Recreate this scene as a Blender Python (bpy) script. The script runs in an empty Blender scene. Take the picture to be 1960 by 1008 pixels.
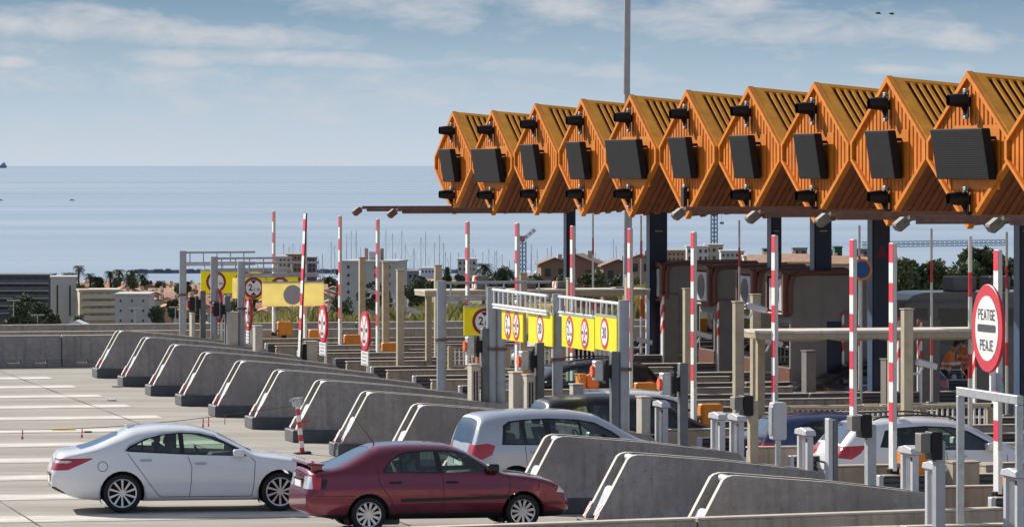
import bpy, bmesh, math, random
from mathutils import Vector, Matrix
from mathutils.bvhtree import BVHTree
random.seed(11)
S = bpy.context.scene
COL = S.collection
R = math.radians
# ---------------------------------------------------------------- camera, sky, sun, exposure
F, CH, HY = 8500.0, 6.0, 316.0            # focal length in photo pixels, eye height, horizon row of the photograph
cd = bpy.data.cameras.new('camera'); cam = bpy.data.objects.new('camera', cd); COL.objects.link(cam)
cd.sensor_width = 36; cd.lens = F / 1960 * 36; cd.shift_y = -(504 - HY) / 1960; cd.clip_start = 1; cd.clip_end = 400000
cam.location = (0, 0, CH); cam.rotation_euler = (R(90), 0, 0); S.camera = cam
A = R(13.39)
U = Vector((math.cos(A), math.sin(A), 0)); V = Vector((-math.sin(A), math.cos(A), 0)); Z = Vector((0, 0, 1))
ORG = Vector((-11.74, 125.6, 0)); SP = 4.975
SUN = (-U * 1.25 + V * 2.0 + Z * 1.5).normalized()     # towards the sun
AZ = math.atan2(SUN.x, SUN.y); EL = math.asin(SUN.z)
w = bpy.data.worlds.new("World"); S.world = w; w.use_nodes = True
nt = w.node_tree; N = nt.nodes; LK = nt.links
bg = N['Background']; bg.inputs['Strength'].default_value = 0.10
sky = N.new('ShaderNodeTexSky'); sky.sky_type = 'NISHITA'; sky.sun_disc = False
sky.sun_elevation = EL; sky.sun_rotation = AZ; sky.air_density = 1.0; sky.dust_density = 0.6; sky.ozone_density = 2.0
tc = N.new('ShaderNodeTexCoord'); sep = N.new('ShaderNodeSeparateXYZ'); LK.new(tc.outputs['Generated'], sep.inputs[0])
def mth(op, a, b=None, c=None, clamp=False):
    n = N.new('ShaderNodeMath'); n.operation = op; n.use_clamp = clamp
    for i, x in enumerate((a, b, c)):
        if x is None: continue
        if isinstance(x, (int, float)): n.inputs[i].default_value = x
        else: LK.new(x, n.inputs[i])
    return n.outputs[0]
def mixc(fac, a, b):
    n = N.new('ShaderNodeMix'); n.data_type = 'RGBA'
    for s, x in ((0, fac), (6, a), (7, b)):
        if isinstance(x, (int, float)): n.inputs[s].default_value = x
        elif isinstance(x, tuple): n.inputs[s].default_value = (*x, 1)
        else: LK.new(x, n.inputs[s])
    return n.outputs[2]
elv = sep.outputs[2]
azv = mth('ARCTAN2', sep.outputs[0], sep.outputs[1])
STR = 0.10
def sc(c): return tuple(x / STR for x in c)
rp = N.new('ShaderNodeValToRGB'); LK.new(mth('MULTIPLY', elv, 9.0), rp.inputs[0])
e = rp.color_ramp.elements
e[0].position = 0.0; e[0].color = (.42, .49, .575, 1); e[1].position = 1.0; e[1].color = (.12, .22, .38, 1)
for p, c in ((.08, (.375, .455, .54)), (.20, (.265, .37, .47)), (.34, (.125, .225, .335))):
    x = e.new(p); x.color = (*c, 1)
vm = N.new('ShaderNodeVectorMath'); vm.operation = 'SCALE'; LK.new(rp.outputs[0], vm.inputs[0]); vm.inputs['Scale'].default_value = 1 / STR
# clouds: long flat cirrus bands in direction space (azimuth, elevation)
cmb = N.new('ShaderNodeCombineXYZ'); LK.new(mth('MULTIPLY', azv, 26.0), cmb.inputs[0]); LK.new(mth('MULTIPLY', elv, 75.0), cmb.inputs[1])
nz = N.new('ShaderNodeTexNoise'); nz.inputs['Scale'].default_value = 2.2; nz.inputs['Detail'].default_value = 9; nz.inputs['Roughness'].default_value = .62
nz.inputs['Distortion'].default_value = .35; LK.new(cmb.outputs[0], nz.inputs['Vector'])
cm2 = N.new('ShaderNodeCombineXYZ'); LK.new(mth('MULTIPLY', azv, 6.0), cm2.inputs[0]); LK.new(mth('MULTIPLY', elv, 60.0), cm2.inputs[1])
nz2 = N.new('ShaderNodeTexNoise'); nz2.inputs['Scale'].default_value = 1.6; nz2.inputs['Detail'].default_value = 5; LK.new(cm2.outputs[0], nz2.inputs['Vector'])
tot = None
for (cx, cy, rx, ry, amp) in ((150, 45, 330, 26, .9), (430, 70, 330, 20, .75), (330, 112, 110, 13, .9), (560, 112, 300, 13, .85), (30, 122, 60, 10, .9), (90, 150, 200, 22, .45),
                              (840, 20, 330, 34, .55), (1060, 10, 160, 30, .75), (1420, 18, 90, 22, .95), (1330, 30, 330, 34, .6), (1640, 62, 330, 22, .7), (1830, 78, 110, 20, .85),
                              (1740, 136, 130, 8, .8), (1830, 130, 50, 10, .7), (1080, 130, 260, 14, .5), (500, 175, 700, 40, .35), (1300, 148, 120, 9, .4)):
    a0, e0 = (cx - 980) / F, (HY - cy) / F
    dx = mth('MULTIPLY', mth('SUBTRACT', azv, a0), F / rx)
    dy = mth('MULTIPLY', mth('ADD', mth('SUBTRACT', elv, e0), mth('MULTIPLY', mth('SUBTRACT', azv, a0), .035)), F / (ry * 1.55))
    g = mth('MULTIPLY', mth('SUBTRACT', 1.0, mth('ADD', mth('MULTIPLY', dx, dx), mth('MULTIPLY', dy, dy)), None, True), amp)
    tot = g if tot is None else mth('MAXIMUM', tot, g)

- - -

Your copy of the data above should match it exactly, except that pictures are left out.

Recreate this scene as a Blender Python (bpy) script. The script runs in an empty Blender scene. Take the picture to be 1960 by 1008 pixels.
import bpy, bmesh, math, random
from mathutils import Vector, Matrix
from mathutils.bvhtree import BVHTree
random.seed(11)
S = bpy.context.scene
COL = S.collection
R = math.radians
# ---------------------------------------------------------------- camera, sky, sun, exposure
F, CH, HY = 8500.0, 6.0, 316.0            # focal length in photo pixels, eye height, horizon row of the photograph
cd = bpy.data.cameras.new('camera'); cam = bpy.data.objects.new('camera', cd); COL.objects.link(cam)
cd.sensor_width = 36; cd.lens = F / 1960 * 36; cd.shift_y = -(504 - HY) / 1960; cd.clip_start = 1; cd.clip_end = 400000
cam.location = (0, 0, CH); cam.rotation_euler = (R(90), 0, 0); S.camera = cam
A = R(13.39)
U = Vector((math.cos(A), math.sin(A), 0)); V = Vector((-math.sin(A), math.cos(A), 0)); Z = Vector((0, 0, 1))
ORG = Vector((-11.74, 125.6, 0)); SP = 4.975
SUN = (-U * 1.25 + V * 2.0 + Z * 1.5).normalized()     # towards the sun
AZ = math.atan2(SUN.x, SUN.y); EL = math.asin(SUN.z)
w = bpy.data.worlds.new("World"); S.world = w; w.use_nodes = True
nt = w.node_tree; N = nt.nodes; LK = nt.links
bg = N['Background']; bg.inputs['Strength'].default_value = 0.10
sky = N.new('ShaderNodeTexSky'); sky.sky_type = 'NISHITA'; sky.sun_disc = False
sky.sun_elevation = EL; sky.sun_rotation = AZ; sky.air_density = 1.0; sky.dust_density = 0.6; sky.ozone_density = 2.0
tc = N.new('ShaderNodeTexCoord'); sep = N.new('ShaderNodeSeparateXYZ'); LK.new(tc.outputs['Generated'], sep.inputs[0])
def mth(op, a, b=None, c=None, clamp=False):
    n = N.new('ShaderNodeMath'); n.operation = op; n.use_clamp = clamp
    for i, x in enumerate((a, b, c)):
        if x is None: continue
        if isinstance(x, (int, float)): n.inputs[i].default_value = x
        else: LK.new(x, n.inputs[i])
    return n.outputs[0]
def mixc(fac, a, b):
    n = N.new('ShaderNodeMix'); n.data_type = 'RGBA'
    for s, x in ((0, fac), (6, a), (7, b)):
        if isinstance(x, (int, float)): n.inputs[s].default_value = x
        elif isinstance(x, tuple): n.inputs[s].default_value = (*x, 1)
        else: LK.new(x, n.inputs[s])
    return n.outputs[2]
elv = sep.outputs[2]
azv = mth('ARCTAN2', sep.outputs[0], sep.outputs[1])
STR = 0.10
def sc(c): return tuple(x / STR for x in c)
rp = N.new('ShaderNodeValToRGB'); LK.new(mth('MULTIPLY', elv, 9.0), rp.inputs[0])
e = rp.color_ramp.elements
e[0].position = 0.0; e[0].color = (.42, .49, .575, 1); e[1].position = 1.0; e[1].color = (.12, .22, .38, 1)
for p, c in ((.08, (.375, .455, .54)), (.20, (.265, .37, .47)), (.34, (.125, .225, .335))):
    x = e.new(p); x.color = (*c, 1)
vm = N.new('ShaderNodeVectorMath'); vm.operation = 'SCALE'; LK.new(rp.outputs[0], vm.inputs[0]); vm.inputs['Scale'].default_value = 1 / STR
# clouds: long flat cirrus bands in direction space (azimuth, elevation)
cmb = N.new('ShaderNodeCombineXYZ'); LK.new(mth('MULTIPLY', azv, 26.0), cmb.inputs[0]); LK.new(mth('MULTIPLY', elv, 75.0), cmb.inputs[1])
nz = N.new('ShaderNodeTexNoise'); nz.inputs['Scale'].default_value = 2.2; nz.inputs['Detail'].default_value = 9; nz.inputs['Roughness'].default_value = .62
nz.inputs['Distortion'].default_value = .35; LK.new(cmb.outputs[0], nz.inputs['Vector'])
cm2 = N.new('ShaderNodeCombineXYZ'); LK.new(mth('MULTIPLY', azv, 6.0), cm2.inputs[0]); LK.new(mth('MULTIPLY', elv, 60.0), cm2.inputs[1])
nz2 = N.new('ShaderNodeTexNoise'); nz2.inputs['Scale'].default_value = 1.6; nz2.inputs['Detail'].default_value = 5; LK.new(cm2.outputs[0], nz2.inputs['Vector'])
tot = None
for (cx, cy, rx, ry, amp) in ((150, 45, 330, 26, .9), (430, 70, 330, 20, .75), (330, 112, 110, 13, .9), (560, 112, 300, 13, .85), (30, 122, 60, 10, .9), (90, 150, 200, 22, .45),
                              (840, 20, 330, 34, .55), (1060, 10, 160, 30, .75), (1420, 18, 90, 22, .95), (1330, 30, 330, 34, .6), (1640, 62, 330, 22, .7), (1830, 78, 110, 20, .85),
                              (1740, 136, 130, 8, .8), (1830, 130, 50, 10, .7), (1080, 130, 260, 14, .5), (500, 175, 700, 40, .35), (1300, 148, 120, 9, .4)):
    a0, e0 = (cx - 980) / F, (HY - cy) / F
    dx = mth('MULTIPLY', mth('SUBTRACT', azv, a0), F / rx)
    dy = mth('MULTIPLY', mth('ADD', mth('SUBTRACT', elv, e0), mth('MULTIPLY', mth('SUBTRACT', azv, a0), .035)), F / (ry * 1.55))
    g = mth('MULTIPLY', mth('SUBTRACT', 1.0, mth('ADD', mth('MULTIPLY', dx, dx), mth('MULTIPLY', dy, dy)), None, True), amp)
    tot = g if tot is None else mth('MAXIMUM', tot, g)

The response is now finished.